Perhaps we’ve all heard hope defined in contrast to optimism-as the perspective that everything will turn out well-as the ability to have faith and find possibility in challenging times.

This year, I’ve experienced and written about the nature of resilience and how to sit with and move on from loss. Hope underlies both and is a key ingredient for practicing gratitude and in framing the vision of the world we hold as individuals or collectively. It has incredible power for boosting confidence, building relationships, and is a key determinant of academic and professional success.

Hope is what gets me up in the morning, despite news from the night before. Hope is what allows me to keep working on solutions to conflicts I might encounter, or those I work with are grappling with. Hope is what inspires me to strive for connection, understand others, keep learning about myself and the world.

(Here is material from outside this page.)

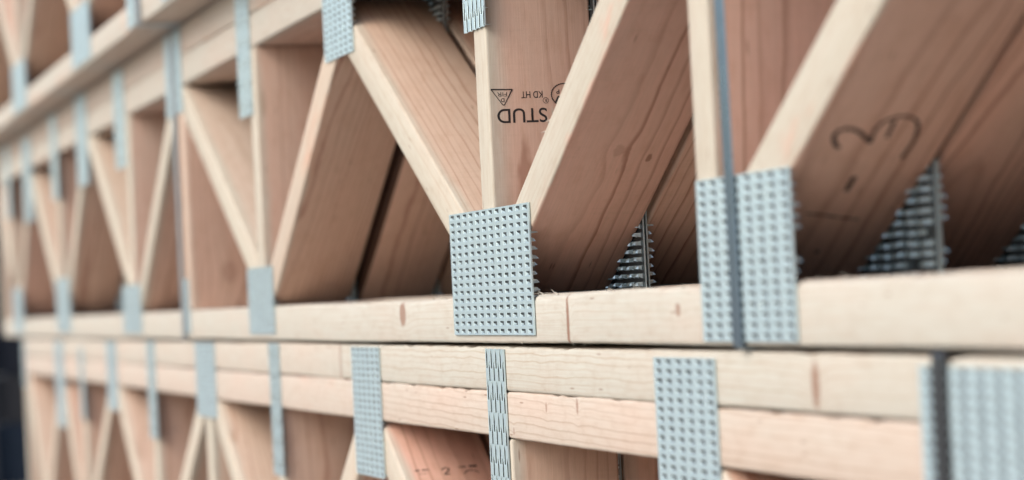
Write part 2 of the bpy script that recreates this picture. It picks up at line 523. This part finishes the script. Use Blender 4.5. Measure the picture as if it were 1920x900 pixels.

Hope is much like water: it is an essential condition for life, or should be. The absence of hope creates a contraction in thinking and feeling and results in actions that hurt others rather than elevate them…and ourselves in the process.

In his ethnography Hope Dies Last, Studs Terkel shares the stories of dozens of people who have been involved in social change-what brought them to that work, and what gives them the strength to continue on. To a person, they testify to the challenges they faced and the inner strength (which I would define as hope) they were able to find, along with a supportive community which encouraged their deeper involvement in their workplace, community, or movement.

We have a profound need to find that strength–now more than ever–in ourselves and in our communities and our country. We will no doubt experience defeats in our lives and in our work, see the people and places we care about suffer, but each of us has an inner reserve of hope which we can cultivate: on our own and with the support of others.

Wherever we might face challenges, hope is a first and best response. In that spirit, I have great hope that the new year brings opportunity for all to craft the lives we would like to lead, and to offer support to others in doing so.



It is not possible to know what’s possible.

And because this is true, we are free.

We are free to act assuming that our actions–no matter how small–could trigger the tipping point and set off tectonic shifts of consciousness and creativity.

In this spirit of bold humility, I ask us to pay attention.

To consciously let go of defeating and false messages that tell us it’s all over, or that there’s no place for us in this great human drama.

We can’t judge our chances of success, but we can acknowledge the richness of our actions–a richness that’s been rendered invisible, but that we can make visible, so that its ripples radiate.

Most of all, we must realize that not one of us is alone as we set out on the exhilarating experience of democracy-this satisfying and very human walk that requires only that we go on risking belief in ourselves.